Ils ont déjoué des attentats terroristes, mené la vie dure au Hamas et au Hezbollah, négocié âprement avec l'extrême-droite israélienne. Ils parlent ce soir à bâtons rompus dans "The Gatekeepers", diffusé sur Arte. Nommé aux Oscars, ce documentaire de Dror Moreh donne la parole à six ex-responsables du Shin Beth, l'agence de contre-espionnage israélienne. Six haut-fonctionnaires, en poste entre 1980 et 2011, racontent l'envers du décor des manoeuvres tactiques et géopolitiques de la région pendant trente ans. Et ils sont bien placés pour s'exprimer, eux qui ont dû contrer deux Intifadas, faire face à deux guerres du Liban, orchestrer le retrait de Gaza, anticiper l'arrivée du Hamas au pouvoir...
A sa projection, "The Gatekeepers" a fait grand bruit. C'est la première fois que des haut-fonctionnaires aussi proches du pouvoir politique israélien se mettent à table et livrent leurs propres commentaires sur l'anti-terrorisme israélien. Morceau choisi avec Youval Diskin, chef du Shin Beth jusqu'en 2011, qui s'estime bien placé pour évoquer la méthode d'assassinats ciblés menée par l'Etat hébreu depuis quelques années.
"Quand on est à mon poste, rien n'est noir ou blanc. Le type qu'on cible n'est pas seul dans sa voiture, on ne sait pas si ce sont des hommes de son réseau qui sont avec lui. Alors on tire ou on ne tire pas ? Le temps est compté, c'est une course contre la montre et on attend le feu vert du Premier ministre. On fait sauter la voiture. Après, on se dit qu'on a pris la bonne décision, que ces gens s'apprêtaient à commettre des attentats et pourtant quelque chose vous dérange : le pouvoir de décider de leur mort", explique celui qui a participé à ces meurtres de chefs Palestiniens.

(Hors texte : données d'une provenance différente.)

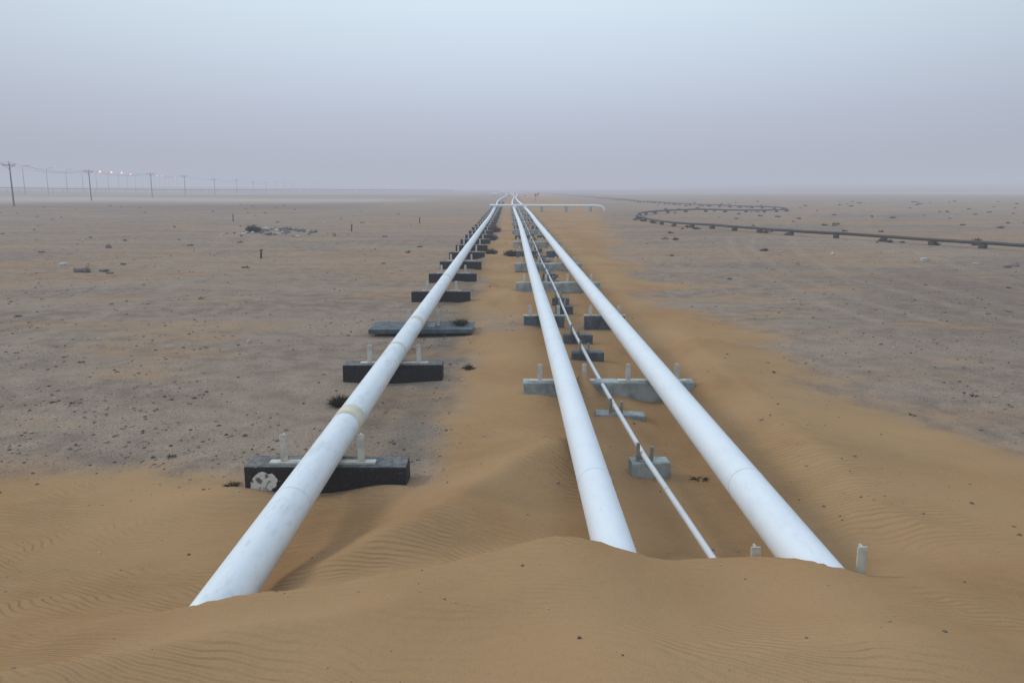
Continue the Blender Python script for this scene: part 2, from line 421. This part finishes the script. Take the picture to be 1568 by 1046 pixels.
left_support(ysup[0],first=True); left_support(ysup[1]); left_support(ysup[2],slab=True)
for y in ysup[3:]: left_support(y)
y=33.7
while y<160: left_support(y+random.uniform(-.15,.15)); y+=4.35
def beam(y,near=False):
    B=Builder()
    B.box((1.39,y+.14,.15),(2.40,.28,.29),M_conc,.018,jit=.008)
    B.box((1.39,y+.16,-.12),(2.0,.2,.26),M_bit,.01)
    for cx,hf in ((.735,.31),(2.0,.34)): guides(B,cx,y+.10,.292,hf,h=.22,plate=True)
    return B.done('concrete_pipe_beam')
def single(y,cx):
    B=Builder(); B.box((cx,y+.12,.1),(.85,.26,.38),M_conc2,.015,jit=.01)
    guides(B,cx,y+.08,.288,.3,h=.2); return B.done('concrete_pipe_support')
for y in (10.75,22.6,28.5,40,52,64,76,88,100,112,124): beam(y)
for y in (16.6,34.3,46,58,70,82): single(y,.735); single(y,2.02)
B=Builder(); B.box((2.02,4.98,.12),(1.1,.3,.33),M_conc,.015); guides(B,2.02,5.0,.285,.36,h=.27,w=.065); B.done('concrete_pipe_support')
def small(y,w=.42,z=.14,tilt=0,mat=None):
    cx=thinx(y)+.03; B=Builder()
    B.box((cx+.05,y+.1,z-.14),(w,.22,.32),mat or M_conc2,.012,rot=tilt,jit=.01)
    B.box((cx-.08,y+.06,z+.12),(.035,.035,.20),M_plate,.002)
    B.box((cx+.06,y+.06,z+.10),(.035,.035,.16),M_plate,.002)
    B.box((cx-.01,y+.06,z+.06),(.14,.03,.03),M_plate,.002)
    B.done('small_pipe_support')
small(7.75,.40,.17,.05,M_conc); small(9.65,.62,.13,-.15,M_conc)
for y in (13.3,14.95,18.7,20.1,23.9,26,30.5,33,37,41,45,49,54,60,66,72): small(y,.55 if y<16 else .42,.17)

B=Builder()
for k in range(16):
    B.box((random.uniform(.95,1.7),random.uniform(23,33),.08+random.uniform(0,.08)),(random.uniform(.04,.12),random.uniform(.5,1.6),.03),M_wood if k%2 else M_plate,.004,rot=random.uniform(-.4,.4))
B.done('scrap_boards')

# ---------------------------------------------------------------- black pipeline
cp=[(34,22),(30,30.5),(27.6,35.5),(25.3,39),(23.4,43.2),(21.2,47.5),(18.6,49.6),(17.0,52),(15.3,57.5),(13.6,63),(12.4,70),(12.5,78),(14.3,87),(18.5,94),(26,100),(34,105.5),(38.3,111),(38.6,119),(35.5,130),(32,143),(29,165),(27.3,190),(26.5,220),(24,270),(22,330),(20,470)]
def catmull(P,n=8):
    out=[]
    for i in range(len(P)-1):
        p0,p1,p2,p3=P[max(i-1,0)],P[i],P[i+1],P[min(i+2,len(P)-1)]
        for k in range(n):
            t=k/n
            out.append(tuple(.5*((2*p1[j])+(-p0[j]+p2[j])*t+(2*p0[j]-5*p1[j]+4*p2[j]-p3[j])*t*t+(-p0[j]+3*p1[j]-3*p2[j]+p3[j])*t**3) for j in (0,1)))
    out.append(P[-1]); return out
cc=catmull(cp)
B=Builder(); B.tube([(a,b_,hz(a,b_)+.30) for a,b_ in cc],.09,M_black,12)
acc=0; scrub=[]
for i in range(1,len(cc)):
    a=cc[i-1]; c=cc[i]; acc+=math.hypot(c[0]-a[0],c[1]-a[1])
    if acc>2.6 and c[1]<240:
        acc=0; B.box((c[0],c[1],hz(*c)+.08),(.30,.30,.24),M_black,.01,rot=math.atan2(c[1]-a[1],c[0]-a[0]))
        scrub.append(c)
B.done('black_pipeline')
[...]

Tout au long du film de Dror Moreh, il est question des victoires amères de l'agence Shin Beth, mais aussi d'un certain échec permanent. Ainsi Yaakov Peri, qui l'a dirigée de 1988 à 1994, confie avec le recul : "C'était toujours de la tactique, jamais de la vision stratégique". Comprenez par là qu'Israël, selon lui, n'a jamais eu de vision à long terme quant à sa politique face aux Palestiniens.
Evidemment, le film agace la droite israélienne. D'autant qu'en moins d'un mois, 50.000 Israéliens auront vu ce documentaire au cinéma. "Le Premier ministre n'a pas vu le film et il n'a pas l'intention de le voir", a pour sa part déclaré le porte-parole de Benyamin Netanyahou.
La ministre de la Culture, Limor Livnat, a dénoncé son côté "ces films qui salissent l'image d'Israël" et est allée jusqu'à appeler les cinéastes hébreux à s'autocensurer. Ceux-ci lui ont répondu dans une lettre ouverte que "le rôle du ministre de la Culture est de promouvoir l'art, pas de censurer". La ministre a alors annoncé, rancunière, son intention de modifier l'équipe de la commission d'attribution de subventions pour les oeuvres cinématographiques.